Date of Completion

6-5-2020

Embargo Period

6-5-2021

Keywords

Bias Estimation, Sensor Measurements, Target Tracking

Major Advisor

Peter Willett

Co-Major Advisor

Yaakov Bar-Shalom

Associate Advisor

Shengli Zhou

Field of Study

Electrical Engineering

Degree

Doctor of Philosophy

Open Access

Open Access

Abstract

In the field of target tracking there are many challenges associated with error in sensor measurements. Sensors can be subject to sources of consistent error such as temperature warping of the physical equipment, environmental effects in the surrounding atmosphere, and internal clock errors. These errors are known as sensor measurement biases. Biases can corrupt many different types of sensor measurements with many different error models. To overcome such error it is necessary to estimate the biases affecting the system. Two primary methods of bias estimation are examined in this work. The first is simultaneous target state and sensor bias estimation, which assumes a target motion model and applies the biases to it in order to fit the measurement data. The second method is the bias pseudo-measurement method.

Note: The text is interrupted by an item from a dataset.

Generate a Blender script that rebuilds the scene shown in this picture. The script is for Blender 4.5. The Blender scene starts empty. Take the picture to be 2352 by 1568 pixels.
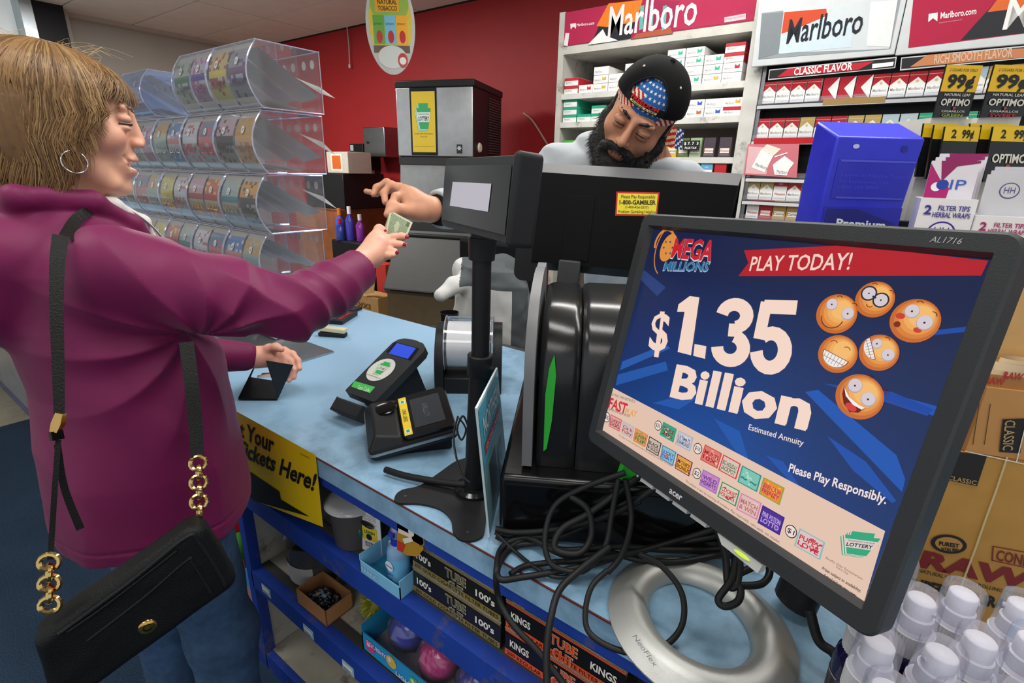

In this method the sensor measurements are converted into a common Cartesian reference frame and differenced to eliminate the true target state and estimate the biases alone. The advantage of this method is that estimation of the biases is decoupled from the target state estimation. As part of this method it is necessary to use an unbiased conversion to convert the original sensor measurements into Cartesian. This is because of the conversion bias present as a result of the noise passing through the nonlinear conversion from one type of measurement to another. The estimation of the measurement bias can be hampered by the presence of the conversion bias. In this work a variety of methods of bias estimation and unbiased conversion are examined for different types of sensors. Both of the bias estimation methods can be combined with Maximum Likelihood methods. In simulations the bias estimation methods are compared to the Cramer-Rao Lower Bound and each is shown to attain it, meaning that the methods are efficient.